## Dataset records:

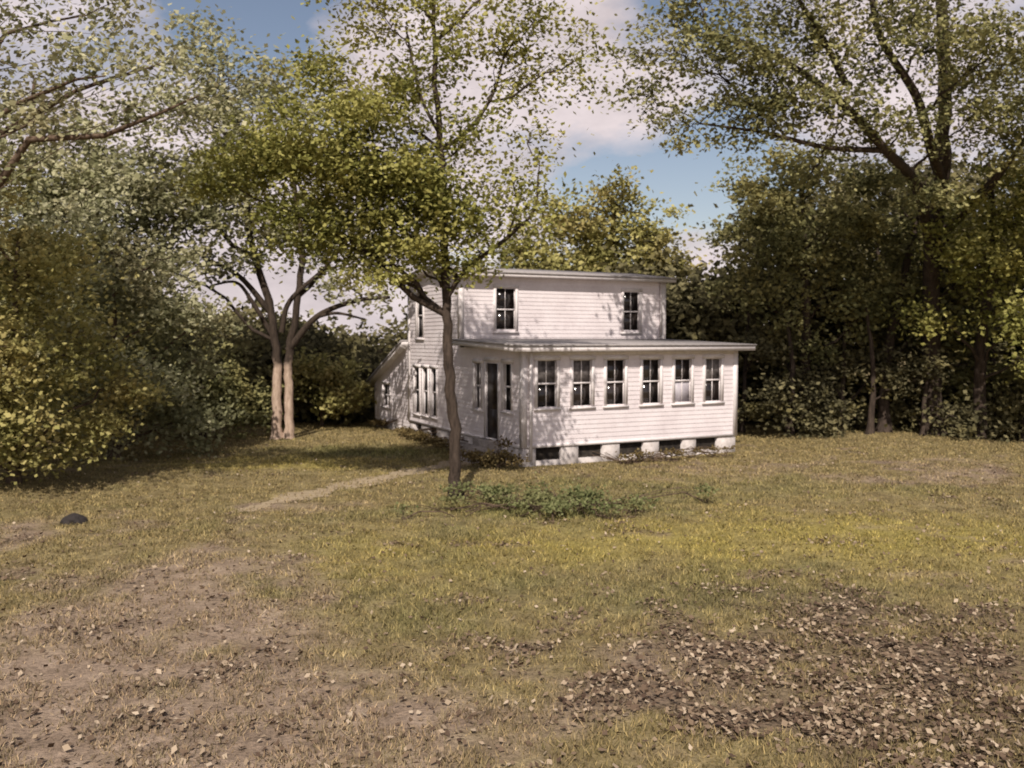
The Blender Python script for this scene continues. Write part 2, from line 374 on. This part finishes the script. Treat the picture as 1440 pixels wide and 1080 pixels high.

* * *

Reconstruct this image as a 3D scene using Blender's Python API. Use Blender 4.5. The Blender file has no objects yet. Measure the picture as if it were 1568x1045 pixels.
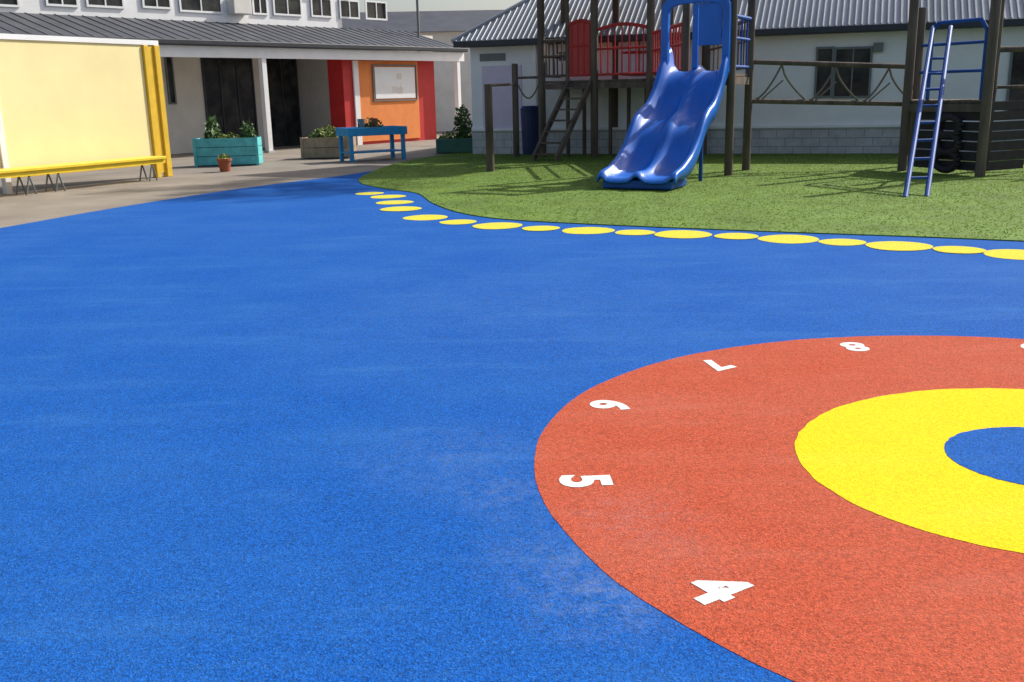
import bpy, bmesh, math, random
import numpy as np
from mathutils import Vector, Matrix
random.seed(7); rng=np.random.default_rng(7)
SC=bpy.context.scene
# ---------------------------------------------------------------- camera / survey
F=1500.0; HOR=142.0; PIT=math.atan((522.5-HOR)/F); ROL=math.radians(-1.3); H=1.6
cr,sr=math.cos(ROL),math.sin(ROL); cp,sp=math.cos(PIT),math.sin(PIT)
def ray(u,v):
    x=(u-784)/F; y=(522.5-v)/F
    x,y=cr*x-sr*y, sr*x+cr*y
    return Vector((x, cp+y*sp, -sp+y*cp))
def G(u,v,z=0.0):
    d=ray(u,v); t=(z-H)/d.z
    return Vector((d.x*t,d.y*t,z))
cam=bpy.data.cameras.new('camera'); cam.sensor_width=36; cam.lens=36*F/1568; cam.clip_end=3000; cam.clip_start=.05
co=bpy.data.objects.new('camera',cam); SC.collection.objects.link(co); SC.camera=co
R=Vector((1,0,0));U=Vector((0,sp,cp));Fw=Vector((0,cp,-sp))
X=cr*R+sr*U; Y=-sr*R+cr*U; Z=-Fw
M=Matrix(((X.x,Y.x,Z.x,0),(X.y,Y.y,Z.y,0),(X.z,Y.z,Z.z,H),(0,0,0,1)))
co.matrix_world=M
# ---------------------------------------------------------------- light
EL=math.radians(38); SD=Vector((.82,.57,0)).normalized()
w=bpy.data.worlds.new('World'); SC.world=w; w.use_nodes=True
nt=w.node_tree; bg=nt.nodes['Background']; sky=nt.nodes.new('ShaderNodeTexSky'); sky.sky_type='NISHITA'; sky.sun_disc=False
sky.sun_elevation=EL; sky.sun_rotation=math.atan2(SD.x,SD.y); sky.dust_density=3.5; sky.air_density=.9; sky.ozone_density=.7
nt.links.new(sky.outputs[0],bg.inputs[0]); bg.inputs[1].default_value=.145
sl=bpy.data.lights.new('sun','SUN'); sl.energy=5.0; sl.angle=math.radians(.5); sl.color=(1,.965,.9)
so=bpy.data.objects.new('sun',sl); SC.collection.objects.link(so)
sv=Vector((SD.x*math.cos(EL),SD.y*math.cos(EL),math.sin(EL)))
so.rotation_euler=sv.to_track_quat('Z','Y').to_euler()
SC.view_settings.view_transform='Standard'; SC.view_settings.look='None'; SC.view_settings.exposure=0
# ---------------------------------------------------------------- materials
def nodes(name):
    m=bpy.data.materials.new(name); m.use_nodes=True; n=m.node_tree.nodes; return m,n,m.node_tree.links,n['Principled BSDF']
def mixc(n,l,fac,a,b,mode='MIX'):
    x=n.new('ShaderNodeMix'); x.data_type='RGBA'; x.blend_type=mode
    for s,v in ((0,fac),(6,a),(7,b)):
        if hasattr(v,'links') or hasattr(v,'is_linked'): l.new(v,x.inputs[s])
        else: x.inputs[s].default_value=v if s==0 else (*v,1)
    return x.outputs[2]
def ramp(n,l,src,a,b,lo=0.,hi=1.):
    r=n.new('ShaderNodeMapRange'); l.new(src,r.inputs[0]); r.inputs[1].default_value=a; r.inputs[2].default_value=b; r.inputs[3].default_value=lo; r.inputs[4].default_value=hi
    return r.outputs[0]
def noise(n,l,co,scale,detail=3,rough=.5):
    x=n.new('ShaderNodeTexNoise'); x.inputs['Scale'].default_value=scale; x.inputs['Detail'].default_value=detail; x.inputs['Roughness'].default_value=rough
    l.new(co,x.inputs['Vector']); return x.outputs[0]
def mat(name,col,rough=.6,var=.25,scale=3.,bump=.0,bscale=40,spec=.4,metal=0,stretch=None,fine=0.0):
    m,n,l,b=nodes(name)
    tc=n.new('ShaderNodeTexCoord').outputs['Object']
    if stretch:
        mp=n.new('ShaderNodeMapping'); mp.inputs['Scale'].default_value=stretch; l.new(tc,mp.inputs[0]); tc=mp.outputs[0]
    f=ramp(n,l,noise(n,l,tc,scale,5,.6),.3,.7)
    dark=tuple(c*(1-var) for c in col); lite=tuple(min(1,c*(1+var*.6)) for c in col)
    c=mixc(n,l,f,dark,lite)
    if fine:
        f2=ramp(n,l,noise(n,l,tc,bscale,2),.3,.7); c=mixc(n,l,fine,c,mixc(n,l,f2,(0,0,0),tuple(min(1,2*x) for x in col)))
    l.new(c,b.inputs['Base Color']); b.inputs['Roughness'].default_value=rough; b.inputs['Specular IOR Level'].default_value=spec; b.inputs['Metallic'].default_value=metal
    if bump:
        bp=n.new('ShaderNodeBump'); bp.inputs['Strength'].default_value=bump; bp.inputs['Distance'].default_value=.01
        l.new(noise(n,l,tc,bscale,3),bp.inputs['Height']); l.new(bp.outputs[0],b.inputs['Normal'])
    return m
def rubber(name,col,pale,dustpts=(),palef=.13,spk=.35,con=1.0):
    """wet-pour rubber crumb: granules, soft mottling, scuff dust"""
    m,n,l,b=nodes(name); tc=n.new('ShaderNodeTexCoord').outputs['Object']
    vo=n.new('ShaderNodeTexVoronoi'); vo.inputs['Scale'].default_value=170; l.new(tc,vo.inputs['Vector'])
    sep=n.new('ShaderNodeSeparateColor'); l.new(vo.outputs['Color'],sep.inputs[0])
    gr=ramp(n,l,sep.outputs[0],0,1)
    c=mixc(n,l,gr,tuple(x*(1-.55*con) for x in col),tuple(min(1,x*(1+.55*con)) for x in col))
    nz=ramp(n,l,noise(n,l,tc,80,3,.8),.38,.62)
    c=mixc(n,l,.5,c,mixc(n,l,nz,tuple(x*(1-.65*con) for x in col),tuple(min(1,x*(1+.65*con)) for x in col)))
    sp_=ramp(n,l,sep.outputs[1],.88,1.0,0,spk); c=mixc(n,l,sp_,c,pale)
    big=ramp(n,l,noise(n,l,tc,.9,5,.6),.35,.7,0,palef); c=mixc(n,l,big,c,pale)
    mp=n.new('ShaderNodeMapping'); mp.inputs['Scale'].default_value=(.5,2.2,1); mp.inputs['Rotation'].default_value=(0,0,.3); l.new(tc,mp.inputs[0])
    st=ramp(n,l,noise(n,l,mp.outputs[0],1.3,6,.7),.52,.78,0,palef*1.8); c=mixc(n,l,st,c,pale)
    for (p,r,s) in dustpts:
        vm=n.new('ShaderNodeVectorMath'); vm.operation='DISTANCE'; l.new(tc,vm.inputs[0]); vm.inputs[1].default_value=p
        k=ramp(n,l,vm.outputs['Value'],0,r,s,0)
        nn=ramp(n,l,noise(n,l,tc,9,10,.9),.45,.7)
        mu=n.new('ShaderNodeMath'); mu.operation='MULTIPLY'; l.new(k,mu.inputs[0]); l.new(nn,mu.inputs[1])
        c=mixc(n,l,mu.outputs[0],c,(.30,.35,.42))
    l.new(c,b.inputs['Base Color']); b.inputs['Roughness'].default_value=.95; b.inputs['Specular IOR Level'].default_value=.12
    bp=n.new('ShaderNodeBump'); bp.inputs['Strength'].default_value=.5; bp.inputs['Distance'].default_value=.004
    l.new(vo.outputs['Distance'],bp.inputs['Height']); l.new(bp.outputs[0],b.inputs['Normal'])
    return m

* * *

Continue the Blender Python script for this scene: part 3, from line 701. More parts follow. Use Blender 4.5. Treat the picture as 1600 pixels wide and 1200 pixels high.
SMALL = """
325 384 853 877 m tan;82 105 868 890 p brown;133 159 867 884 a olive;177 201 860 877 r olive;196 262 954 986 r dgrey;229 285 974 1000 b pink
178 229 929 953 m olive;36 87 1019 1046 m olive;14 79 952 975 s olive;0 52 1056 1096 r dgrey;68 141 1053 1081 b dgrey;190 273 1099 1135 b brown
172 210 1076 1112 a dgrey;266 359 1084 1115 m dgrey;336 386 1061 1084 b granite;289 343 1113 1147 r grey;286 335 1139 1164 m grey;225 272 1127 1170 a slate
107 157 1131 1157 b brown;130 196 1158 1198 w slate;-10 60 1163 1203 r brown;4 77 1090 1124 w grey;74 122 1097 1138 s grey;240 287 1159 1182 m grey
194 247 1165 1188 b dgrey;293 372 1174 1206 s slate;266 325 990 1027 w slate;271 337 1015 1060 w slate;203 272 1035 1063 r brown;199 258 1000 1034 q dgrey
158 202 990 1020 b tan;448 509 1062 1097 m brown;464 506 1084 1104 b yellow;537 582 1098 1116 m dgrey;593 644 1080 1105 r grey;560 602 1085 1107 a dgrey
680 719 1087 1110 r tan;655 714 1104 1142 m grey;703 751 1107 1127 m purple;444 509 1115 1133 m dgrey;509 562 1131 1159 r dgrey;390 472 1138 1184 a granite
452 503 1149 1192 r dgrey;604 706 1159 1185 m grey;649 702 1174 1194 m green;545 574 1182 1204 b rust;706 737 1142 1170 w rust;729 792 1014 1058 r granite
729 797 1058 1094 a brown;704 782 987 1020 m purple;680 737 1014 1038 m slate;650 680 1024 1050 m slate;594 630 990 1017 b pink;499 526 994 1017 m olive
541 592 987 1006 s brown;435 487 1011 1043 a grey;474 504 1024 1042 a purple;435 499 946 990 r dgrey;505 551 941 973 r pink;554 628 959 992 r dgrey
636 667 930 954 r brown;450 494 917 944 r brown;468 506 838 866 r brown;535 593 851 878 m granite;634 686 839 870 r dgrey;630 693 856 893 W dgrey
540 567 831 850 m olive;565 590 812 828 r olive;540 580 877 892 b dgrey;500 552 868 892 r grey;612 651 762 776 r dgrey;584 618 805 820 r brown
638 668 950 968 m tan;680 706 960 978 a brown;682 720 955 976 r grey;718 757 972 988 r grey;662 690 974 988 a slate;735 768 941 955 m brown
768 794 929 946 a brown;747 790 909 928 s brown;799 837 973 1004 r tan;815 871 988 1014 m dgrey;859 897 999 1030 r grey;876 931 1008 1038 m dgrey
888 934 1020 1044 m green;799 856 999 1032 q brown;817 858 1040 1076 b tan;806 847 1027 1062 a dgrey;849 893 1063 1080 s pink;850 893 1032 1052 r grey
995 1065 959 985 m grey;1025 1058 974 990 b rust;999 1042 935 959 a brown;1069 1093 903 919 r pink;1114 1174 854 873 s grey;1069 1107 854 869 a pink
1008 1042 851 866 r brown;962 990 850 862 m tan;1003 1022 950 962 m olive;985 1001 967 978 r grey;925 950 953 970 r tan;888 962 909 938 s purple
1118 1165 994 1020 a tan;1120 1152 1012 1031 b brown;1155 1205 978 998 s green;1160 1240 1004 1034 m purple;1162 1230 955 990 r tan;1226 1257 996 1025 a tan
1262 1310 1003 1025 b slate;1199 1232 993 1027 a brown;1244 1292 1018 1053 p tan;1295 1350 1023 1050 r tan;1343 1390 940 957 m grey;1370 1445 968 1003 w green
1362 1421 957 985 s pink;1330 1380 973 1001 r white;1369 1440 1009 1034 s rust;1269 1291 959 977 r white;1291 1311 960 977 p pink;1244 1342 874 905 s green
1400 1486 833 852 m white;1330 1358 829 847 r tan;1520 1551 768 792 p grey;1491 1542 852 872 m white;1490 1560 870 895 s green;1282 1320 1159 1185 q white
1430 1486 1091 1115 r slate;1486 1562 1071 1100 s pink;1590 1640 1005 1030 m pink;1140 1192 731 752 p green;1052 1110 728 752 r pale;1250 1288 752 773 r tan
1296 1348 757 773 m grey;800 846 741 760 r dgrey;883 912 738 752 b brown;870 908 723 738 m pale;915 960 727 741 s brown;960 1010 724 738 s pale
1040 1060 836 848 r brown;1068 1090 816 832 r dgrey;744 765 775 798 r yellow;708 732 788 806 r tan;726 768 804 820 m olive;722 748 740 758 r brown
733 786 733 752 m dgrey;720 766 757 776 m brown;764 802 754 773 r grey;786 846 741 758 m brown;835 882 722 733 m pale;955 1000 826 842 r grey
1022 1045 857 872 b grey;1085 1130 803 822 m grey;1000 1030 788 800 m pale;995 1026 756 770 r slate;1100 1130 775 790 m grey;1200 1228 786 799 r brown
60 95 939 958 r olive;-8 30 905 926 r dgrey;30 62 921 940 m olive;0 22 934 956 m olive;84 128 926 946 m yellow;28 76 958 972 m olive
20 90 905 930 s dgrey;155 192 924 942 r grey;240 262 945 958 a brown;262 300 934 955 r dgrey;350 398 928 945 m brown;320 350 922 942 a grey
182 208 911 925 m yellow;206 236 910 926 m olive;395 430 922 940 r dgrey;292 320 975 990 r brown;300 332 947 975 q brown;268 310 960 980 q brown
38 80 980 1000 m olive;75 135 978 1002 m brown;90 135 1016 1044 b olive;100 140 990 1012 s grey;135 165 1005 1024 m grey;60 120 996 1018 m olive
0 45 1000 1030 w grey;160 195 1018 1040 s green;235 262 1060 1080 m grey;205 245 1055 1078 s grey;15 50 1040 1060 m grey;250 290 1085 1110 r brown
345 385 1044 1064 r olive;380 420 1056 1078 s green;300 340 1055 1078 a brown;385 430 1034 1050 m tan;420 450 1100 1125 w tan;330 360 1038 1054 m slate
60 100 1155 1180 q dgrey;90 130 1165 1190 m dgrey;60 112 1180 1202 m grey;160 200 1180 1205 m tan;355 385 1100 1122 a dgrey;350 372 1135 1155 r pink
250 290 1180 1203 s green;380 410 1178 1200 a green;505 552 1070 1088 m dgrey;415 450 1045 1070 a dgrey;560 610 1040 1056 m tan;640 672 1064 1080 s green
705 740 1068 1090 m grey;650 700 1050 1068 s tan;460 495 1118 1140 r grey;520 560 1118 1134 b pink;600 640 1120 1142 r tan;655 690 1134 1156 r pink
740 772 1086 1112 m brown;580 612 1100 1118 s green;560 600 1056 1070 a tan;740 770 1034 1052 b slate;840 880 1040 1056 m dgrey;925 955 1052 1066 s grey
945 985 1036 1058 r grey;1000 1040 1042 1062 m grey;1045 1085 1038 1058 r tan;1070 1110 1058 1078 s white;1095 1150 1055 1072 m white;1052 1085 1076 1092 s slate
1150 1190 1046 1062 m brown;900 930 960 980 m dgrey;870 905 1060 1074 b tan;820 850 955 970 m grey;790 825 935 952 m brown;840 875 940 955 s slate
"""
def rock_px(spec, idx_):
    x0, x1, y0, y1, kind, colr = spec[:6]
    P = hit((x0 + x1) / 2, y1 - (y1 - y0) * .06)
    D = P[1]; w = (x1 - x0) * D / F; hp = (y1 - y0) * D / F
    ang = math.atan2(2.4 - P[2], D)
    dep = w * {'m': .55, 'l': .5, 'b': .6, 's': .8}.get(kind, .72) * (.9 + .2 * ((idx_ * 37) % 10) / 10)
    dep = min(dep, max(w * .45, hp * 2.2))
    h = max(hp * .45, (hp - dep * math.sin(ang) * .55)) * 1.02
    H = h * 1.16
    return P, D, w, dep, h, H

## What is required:
Return every line containing "objects".

## Written solution:
Reconstruct this image as a 3D scene using Blender's Python API. Use Blender 4.5. The Blender file has no objects yet. Measure the picture as if it were 1568x1045 pixels.
co=bpy.data.objects.new('camera',cam); SC.collection.objects.link(co); SC.camera=co
so=bpy.data.objects.new('sun',sl); SC.collection.objects.link(so)